The law seeks to ease the way for buyback programs, which are aimed at reducing the debt of the homeowner while saving the lender the cost of foreclosure and eviction. Fannie and Freddie have refused to allow homes with mortgages they back to enter buyback programs, the suit contends, even though it costs them money not to.

“For too long, Fannie and Freddie have been roadblocks to progress in addressing this foreclosure crisis, and I urge them to immediately reverse their policy on this common-sense program,” Coakley said in a statement.

The lawsuit is one of numerous aggressive efforts by Coakley to police banks’ treatment of homeowners and their securitization of mortgages. She has won settlements from Goldman Sachs, Morgan Stanley, RBS and several subprime lenders.

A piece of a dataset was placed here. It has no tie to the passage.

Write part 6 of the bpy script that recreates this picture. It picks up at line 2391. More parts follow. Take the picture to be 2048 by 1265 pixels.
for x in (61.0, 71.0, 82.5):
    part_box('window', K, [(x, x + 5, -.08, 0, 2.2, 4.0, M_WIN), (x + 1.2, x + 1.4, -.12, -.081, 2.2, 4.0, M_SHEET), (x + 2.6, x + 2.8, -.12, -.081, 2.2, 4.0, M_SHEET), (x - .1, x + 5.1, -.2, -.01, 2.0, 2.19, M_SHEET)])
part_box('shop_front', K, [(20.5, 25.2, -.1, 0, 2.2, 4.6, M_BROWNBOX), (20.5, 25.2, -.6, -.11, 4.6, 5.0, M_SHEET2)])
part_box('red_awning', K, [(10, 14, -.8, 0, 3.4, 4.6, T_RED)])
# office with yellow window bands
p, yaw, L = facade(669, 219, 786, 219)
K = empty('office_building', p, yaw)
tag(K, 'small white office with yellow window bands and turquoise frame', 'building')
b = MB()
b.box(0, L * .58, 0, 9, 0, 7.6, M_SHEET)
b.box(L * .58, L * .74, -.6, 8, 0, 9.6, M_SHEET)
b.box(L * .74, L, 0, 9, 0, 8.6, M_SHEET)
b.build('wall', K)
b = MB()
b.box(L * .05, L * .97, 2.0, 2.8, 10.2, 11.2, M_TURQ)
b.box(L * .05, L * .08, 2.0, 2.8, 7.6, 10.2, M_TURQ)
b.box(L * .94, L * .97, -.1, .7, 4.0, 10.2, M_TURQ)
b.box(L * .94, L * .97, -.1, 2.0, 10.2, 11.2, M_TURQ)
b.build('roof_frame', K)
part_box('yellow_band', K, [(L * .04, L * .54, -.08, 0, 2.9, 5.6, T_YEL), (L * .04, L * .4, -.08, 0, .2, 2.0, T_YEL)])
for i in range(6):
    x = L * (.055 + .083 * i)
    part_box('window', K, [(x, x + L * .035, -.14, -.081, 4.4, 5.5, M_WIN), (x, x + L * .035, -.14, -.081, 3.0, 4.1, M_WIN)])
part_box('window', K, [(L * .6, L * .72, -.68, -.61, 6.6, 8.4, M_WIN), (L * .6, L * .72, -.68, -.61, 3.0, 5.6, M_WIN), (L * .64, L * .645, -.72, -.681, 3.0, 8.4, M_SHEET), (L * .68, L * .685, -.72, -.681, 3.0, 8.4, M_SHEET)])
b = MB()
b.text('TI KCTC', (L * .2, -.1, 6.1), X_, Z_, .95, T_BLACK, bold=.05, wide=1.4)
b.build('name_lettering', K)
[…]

The lawsuit comes on the heels of a case by a homeowner, Ramon Suero, who bought an apartment for about $300,000 in 2005 that is now worth a third of that price. He fell behind on his mortgage payments, and the home went into foreclosure.

Boston Community Capital, a nonprofit that runs a buyback program called SUN (Stabilizing Urban Neighborhoods), offered to buy it from the lender for what Freddie Mac said was the fair market price, $115,000. SUN intended to turn around and sell the house back to Suero, giving him a mortgage he could afford.

But Freddie Mac refused to allow the sale, instead asking SUN for a “make whole” price of the full $300,000. Without the buyback allowing Suero to stay in his home, Freddie Mac normally would incur the expense of evicting Suero, maintaining the vacant home and selling it as a distressed property.

A federal court issued a preliminary injunction against the foreclosure and sale of the home. The Federal Housing Finance Agency, which oversees Fannie and Freddie, declined to comment on pending litigation.

Coakley’s office had written a previous letter to Mel Watt, who became the agency’s director in January.

Watt succeeded the acting director, Edward J. DeMarco, who would not allow Fannie and Freddie to go along with such debt-reduction programs.

DeMarco had argued that the agency’s other loan modification programs were just as good, and said he feared that it would cause homeowners to strategically default on their payments.